To summarize the sensitivity of gas volume with respect to each of the input parameters, for every 10% of increase in Orifice meter parameters, Table 5 provides the ranking (largest to smallest) of the parameters to changes in gas volume. For every 10% of decrease in Orifice meter parameters, Table 6 provides the ranking (largest to smallest) of the parameters of changes in gas volume.

Table 5 Rankings of the parameters to the changes in gas volume
Table 6 Rankings of the parameters to the changes in gas volume

In summary, rankings of meter parameters in the order of importance are orifice plate size, flowing pressure, differential pressure in inch of water, gas composition (relative density), meter tube diameter, and then flowing temperature. Although duration of flow was not part of the sensitivity study, it is the most important one because gas volume vary linearly with flow time. This is especially important when gas flow is not continuously, such as when a plunger lift is installed. We observed that in relatively dry gas Marcellus and Utica gas wells, most wells, with the except of one operator and twelve wells out of hundreds of wells, were equipped with orifice metering and measurement.

Conclusion

To meet the needs for shale gas development and accurate measurement of high-volume gas wells, this paper provides a comprehensive and in-depth review and analysis of applicable metering and gas volume measurement technologies, including Coriolis, turbine, v-cone, and orifice meters. Conclusions include:

  • For accurate orifice metering, one needs to understand and calibrate meters to eliminate effects of installation, swirl, chemical and organic contamination, physical deformation, etc.

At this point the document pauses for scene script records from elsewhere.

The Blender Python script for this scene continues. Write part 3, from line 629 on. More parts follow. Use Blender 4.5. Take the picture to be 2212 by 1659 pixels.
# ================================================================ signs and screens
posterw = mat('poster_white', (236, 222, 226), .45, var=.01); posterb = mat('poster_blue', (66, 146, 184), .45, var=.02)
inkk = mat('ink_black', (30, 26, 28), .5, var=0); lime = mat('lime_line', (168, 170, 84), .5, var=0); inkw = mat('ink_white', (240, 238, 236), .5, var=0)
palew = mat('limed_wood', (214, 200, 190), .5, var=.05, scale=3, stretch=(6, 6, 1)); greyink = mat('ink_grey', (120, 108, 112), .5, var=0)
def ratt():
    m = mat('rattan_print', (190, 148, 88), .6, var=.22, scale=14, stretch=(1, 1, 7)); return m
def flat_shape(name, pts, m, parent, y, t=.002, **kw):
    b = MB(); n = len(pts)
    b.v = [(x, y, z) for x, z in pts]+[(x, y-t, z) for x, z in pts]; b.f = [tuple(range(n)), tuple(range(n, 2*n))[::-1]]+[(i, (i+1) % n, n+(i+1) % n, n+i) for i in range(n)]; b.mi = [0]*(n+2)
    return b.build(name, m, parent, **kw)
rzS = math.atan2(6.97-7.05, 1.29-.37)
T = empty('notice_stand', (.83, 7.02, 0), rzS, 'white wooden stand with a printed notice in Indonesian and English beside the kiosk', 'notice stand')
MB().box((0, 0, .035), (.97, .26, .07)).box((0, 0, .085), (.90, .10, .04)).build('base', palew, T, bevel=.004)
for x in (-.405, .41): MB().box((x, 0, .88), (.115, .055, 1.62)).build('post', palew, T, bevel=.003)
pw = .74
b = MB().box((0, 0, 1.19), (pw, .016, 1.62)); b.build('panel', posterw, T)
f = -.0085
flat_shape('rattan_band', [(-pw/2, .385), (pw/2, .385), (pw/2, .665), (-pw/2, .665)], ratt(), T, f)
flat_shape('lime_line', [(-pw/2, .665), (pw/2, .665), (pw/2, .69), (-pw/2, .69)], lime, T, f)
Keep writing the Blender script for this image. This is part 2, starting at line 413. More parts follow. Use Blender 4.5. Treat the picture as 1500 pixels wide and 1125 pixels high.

  • Out of the factors affecting Orifice metering and measurement, orifice bore diameter, flowing pressure, differential pressure, and gas composition affect measurement the most (in order of high to low impact). Flowing time is critical especially when gas flow is not continuous, such as when a plunger lift is installed.

We observed that in dry gas Marcellus and Utica gas region, most wells, with the except of one operator and twelve wells out of hundreds and thousands of wells, were equipped with orifice metering and measurement for its low cost, accuracy, and ease of calibration and maintenance. As gas flow rates drop and Reynolds number decreases, one could and should change Orifice plate size and calibrate the meter to maintain accuracy of measurement.

This article provides one with up-to-date understanding of physics and practices needed in natural gas metering and volume measurement. Meter design and measurement could be improved if the following factors could be considered: variable flow rates during the life of a shale gas well, compositional change of shale gas, and potential storage and measurement of CO2, H2, and CH4.